(In college, I got rejected from every fraternity because I was a jerk at the time. After college I lived with one roommate and then moved home to live with my parents. Then I lived in a retirement community in a trailer park. Single wide, not one of those double fancy deals. I didn’t realize it at the time, but I was missing out on a chance to live in an “intentional community” with a bunch of other Christians. What’s that you say? Erin Kutz has the answer in a great new guest post. Enjoy!)
Intentional Community. I remember when I first heard of the concept. My now-landlord and intentional community leader (it’s kinda like a camp counselor role) was looking at a house several months back and one of our mutual friends told me that he had gone to look at a house to buy so that a bunch of Christians could live there. I remember thinking that it sounded like a 24-hour youth group retreat for 20-somethings.
Maybe you’ve heard it explained directly and explicitly, like in Shane Claiborne’s Irresistible Revolution, which highlights his “new monastic” community. (Confession: I haven’t actually read it, I’ve just been told.)
Or, maybe you haven’t heard the term in so many words, but once you take a look back on things Christians have said about their roommates or lifestyles, it all starts to come together. Once you start thinking about it, you look back at Donald Miller’s explanation of his living situation in Blue Like Jazz, where a bunch of single dudes all lived together in a house, looking for opportunities for spiritual growth amid traditional roommate conflicts like someone being too noisy at early hours of the morning.
So then you start taking a look at groups of Christian singles that you know, who all live together. They show up to church activities as a unit, and refer to each other as a single name (often incorporating the same elements used in church names). They seem to do a lot of stuff together, like tutoring kids, hosting dinner parties, running Bible studies all out of that one home.
My friends, you might have an intentional community right there in front of you, maybe even in your own home. So rather, than sitting and wondering with this twilight zone feeling that you’ve had one under your nose this entire time, tally it up with this scorecard, which draws out some of the major highlights of living life “intentionally.”

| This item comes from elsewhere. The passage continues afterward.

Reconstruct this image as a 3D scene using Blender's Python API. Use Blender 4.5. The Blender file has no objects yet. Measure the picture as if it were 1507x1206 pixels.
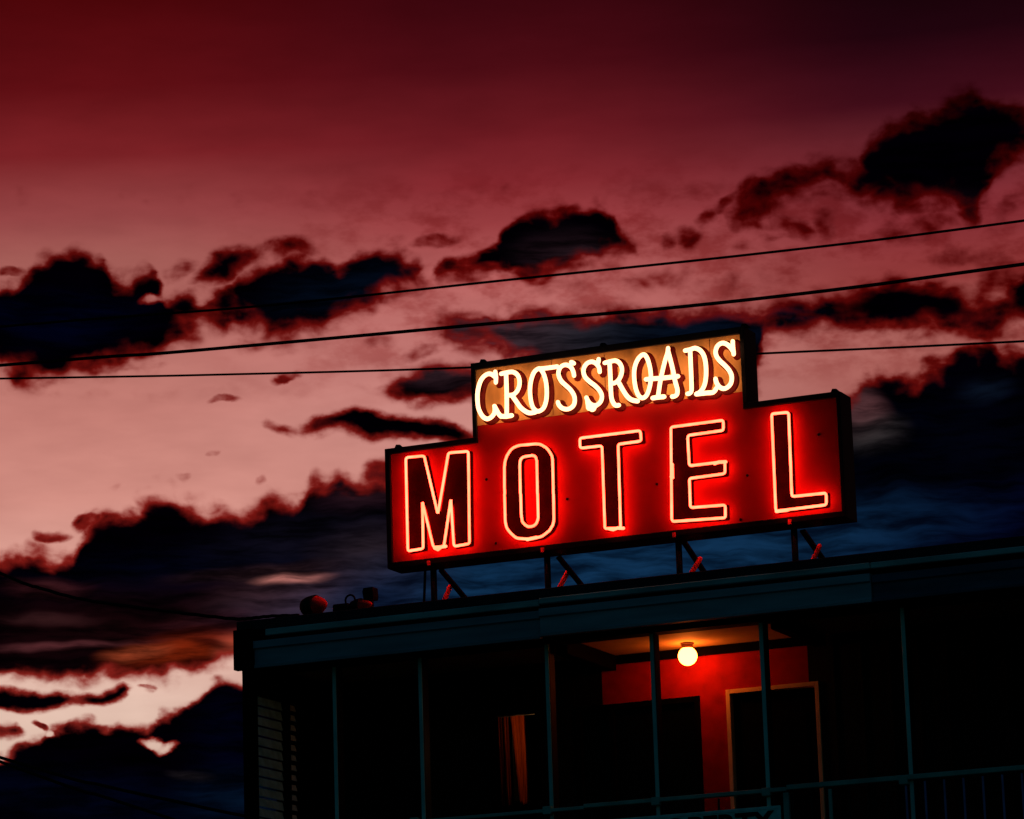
import bpy, bmesh, math, random
from mathutils import Vector, Matrix
from mathutils.geometry import tessellate_polygon

random.seed(7)
S = bpy.context.scene
COL = S.collection
R_ = math.radians

# ------------------------------------------------------------------ camera
FPX, PW, PH = 5500.0, 1507.0, 1206.0
YAW, PITCH, ROLL = R_(-23.6), R_(12.95), R_(-1.84)
CAM = Vector((0.0, 0.0, 1.6))
fw = Vector((math.sin(YAW)*math.cos(PITCH), math.cos(YAW)*math.cos(PITCH), math.sin(PITCH)))
rt = Vector((math.cos(YAW), -math.sin(YAW), 0))
up = rt.cross(fw)
cR = rt*math.cos(ROLL) + up*math.sin(ROLL)
cU = -rt*math.sin(ROLL) + up*math.cos(ROLL)
cd = bpy.data.cameras.new('camera')
cd.sensor_width = 36.0
cd.lens = FPX/PW*36.0
cd.clip_end = 5000
cam = bpy.data.objects.new('camera', cd)
COL.objects.link(cam)
cam.matrix_world = Matrix(((cR.x, cU.x, -fw.x, CAM.x), (cR.y, cU.y, -fw.y, CAM.y), (cR.z, cU.z, -fw.z, CAM.z), (0, 0, 0, 1)))
S.camera = cam

S.view_settings.view_transform = 'Standard'
S.view_settings.look = 'None'
S.view_settings.exposure = 0
S.view_settings.gamma = 1
S.cycles.use_denoising = True
S.cycles.max_bounces = 6


def ray(x, y):
    return cR*(x-753.5) - cU*(y-603.0) + fw*FPX


def at(x, y, Y):                                  # photo pixel -> point on the plane at depth Y
    d = ray(x, y)
    return CAM + d*((Y-CAM.y)/d.y)


def lin(c):
    f = lambda v: (v/255/12.92 if v/255 <= .04045 else ((v/255+.055)/1.055)**2.4)
    return (f(c[0]), f(c[1]), f(c[2]), 1.0)


# ------------------------------------------------------------------ world: dusk sky with cloud banks
SKY_SUN_EL, SKY_SUN_ROT = R_(1.0), YAW + R_(-12)
GENERIC = 0.046                                   # strength of the plain dusk sky round the sunset
W = bpy.data.worlds.new('World')
S.world = W
W.use_nodes = True
NT = W.node_tree
NT.nodes.clear()


def nd(t, **kw):
    n = NT.nodes.new(t)
    for k, v in kw.items():
        setattr(n, k, v)
    return n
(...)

1. You have more than four people living in the house. = +1 for each additional person
2. You have separate floors for each gender. = +1
3. You have a married couple living somewhere in this community, preferably on their own floor, and they often act as the parents of group, even if they’re only a few years older than you. = +2
4. Each person has a different spiritual gift as his or her strength. = +1 for each gift represented
5. You’ve crafted different explanations for your living situation. For example, for your non-Christian friends and co-workers, you tell them that you’re renting from or living with a bunch of friends from church. = +1.
6. To your Christian friends, all you have to do is say you live in an intentional community, and you get the approving, knowing “ah.” = +2
7. Regardless of your explanation, your non-Christian friends think you joined a cult. = +2
8. You invite said friends over frequently for non-Christian things like beer-drinking and TV-watching in an attempt to prove them wrong. = +1
9. Every time you watch TV as a community, you wonder if you should be praying or reading your Bibles together instead. = +1
10. You keep watching TV anyways, especially to prove to your non-Christian friends how normal you are, even when they aren’t around. =+1 for each show you watch regularly as a group.

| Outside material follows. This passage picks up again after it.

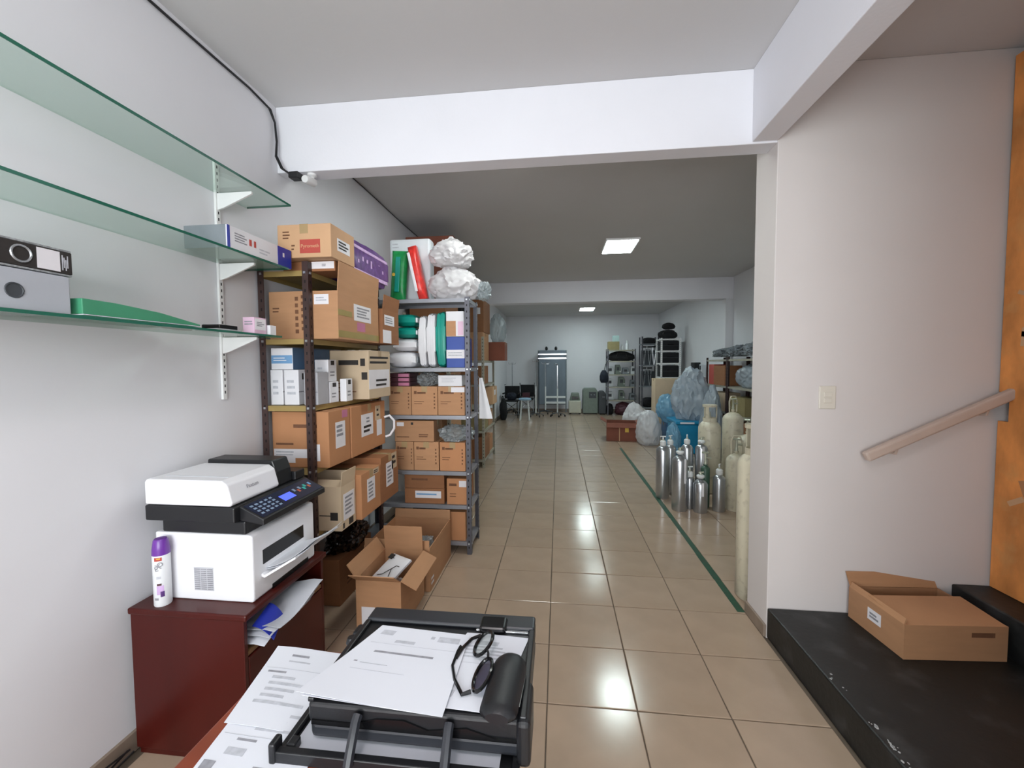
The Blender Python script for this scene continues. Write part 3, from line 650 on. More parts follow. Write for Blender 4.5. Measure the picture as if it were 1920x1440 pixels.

11. Your parents also think you joined a cult. = +3
12. You use the words intentional, encourage, edify, challenge, and serve more than you use each other’s names. = +2
13. At any given moment in the house, at least someone is doing quiet time. = +1
14. As soon as you walk out of your room, a housemate asks you what you did and learned during your quiet time today. = +2
15. You could start a small Christian library, between everyone’s stock of Donald Miller, Francis Chan, Tim Keller, C.S. Lewis, etc. = +1 per author.
16. You recycle. = +1
17. You compost. = +2
18. You have a name for your house. = +3
19. You roll up as a group to church, and the rest of the church says, “Oh look, (name of house) is here.” = +1
20. You quote Bible verses about love and serving at your roommates when they aren’t doing the dishes or taking out the trash. = +2
21. Your community has spread across to multiple houses on the same block (urban) or acre (rural). = +3
22. You make it a point to smile a lot at and be extra friendly to the neighbors, so they know how happy life is in your intentional community. = +2
23. You’re considering getting a van so the entire house can travel places together. = +3
24. You blog about the things you do together, like pray, save neighborhood kittens, or compost, and about all that God is teaching you through these things, so everyone can know what life is like inside your community. = +3
There you have it. I recommend taking this with your non-roommate friends to see who’s living the most intentionally.
Have you ever lived in an intentional community?